[Foundation-l] what do we do in the event the Foundation fails? - Re: Pol...

Kelly Martin kelly.lynn.martin at gmail.com
Wed Apr 18 22:30:24 UTC 2007


On 4/18/07, Delphine Ménard <notafishz at gmail.com> wrote:
> On 4/19/07, daniwo59 at aol.com <daniwo59 at aol.com> wrote:
> >
> > The assets are not the content. They are the servers, the logos, the
> > trademarks, and the name. That would be lost. That is what people  recognize.
>
> Allow me to strongly disagree. The financial assets are the trademarks
> and the name. Technical assets are the servers. But all of these are
> worth nothing if there is no content, and more important, no
> volunteers to continue carrying out the work.
>
> Not to mention that in the evenutality we're talking about, ie. the
> Foundation is sued, those assets you are mentionning would be... moot.

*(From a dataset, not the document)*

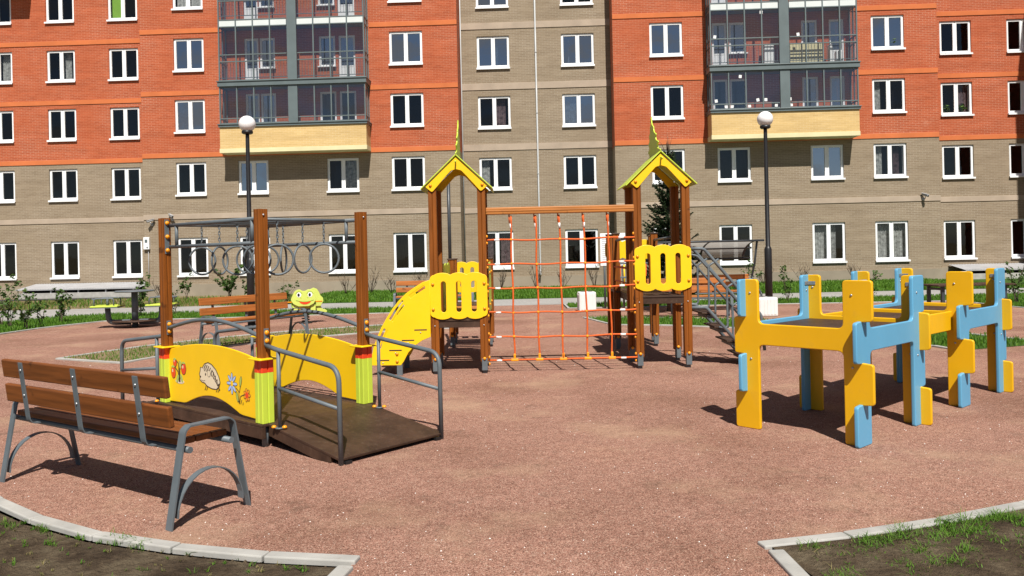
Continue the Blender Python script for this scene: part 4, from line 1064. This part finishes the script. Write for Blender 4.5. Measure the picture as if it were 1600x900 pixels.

You can disagree all you want; you will still be wrong.

The Foundation's most valuable asset is the domain name wikipedia.org.
 That domain name alone is worth millions, possibly billions, of
dollars.  All other assets owned by the Wikimedia Foundation pale in
comparison.  Honestly, if you handed me the domain "wikipedia.org"
tonight, I could make myself $100 million by the end of the year by
turning it into an adfarm with no content at all.  The domain would be
worthless at the end of that time, but in the meantime I would make a
ton of money.

If the Foundation is sued, even sued into oblivion, that domain name
will continue to be valuable.  Its value will decline with time once
the content is stripped, but it'll still be worth a great deal of
money.  It makes sense to take steps to protect it.

The content hosted by the Foundation is legally worthless.